É ofensivo aos ateus e discrimina os politeístas, para quem teria que ser dito “adeuses”.
Ofende também os cristãos, ao invocar um santo nome em vão.
“Até” tá de bom tamanho. E não dá aquela impressão de que a separação seja para sempre.

Chega de expressões negativas!
“Como tem passado?” evoca o que já passou, e o que importa é o futuro.
“E aí, chefia?” traz implícita uma inferioridade hierárquica, uma normalização das relações de poder.
“Sempre às ordens”, então, nem se fala.

“Nos vemos qualquer hora dessas” agride os portadores de deficiência visual.
“Sou todo ouvidos”, os deficientes auditivos.
“Que tudo corra bem”, os com mobilidade reduzida.
“E aí, beleza?”, os que não atendem as expectativas estéticas da sociedade.
“E aí, tranquilo?”, os dependentes de gardenal.
“Muito prazer”, as frígidas.
“A gente se esbarra”, os estabanados.

Nesses casos, é melhor não falar nada.
Sorria – sem mostrar os dentes.
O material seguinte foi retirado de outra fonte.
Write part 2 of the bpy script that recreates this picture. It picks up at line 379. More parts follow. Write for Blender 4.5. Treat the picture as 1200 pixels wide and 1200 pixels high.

E saia de fininho, mas com a certeza de ter transformado o mundo à sua volta num lugar melhor.

3 comentários em “Newspeak

  1. As palavrinhas mágicas terão que ser revistas no jardim de infância. Imagine a criançada se comunicando com os coleguinhas e dizendo gratidão, por gentileza e perdão ou compaixão. Acho cômico, ou melhor, hilário, porque burlesco não teria boa aceitação.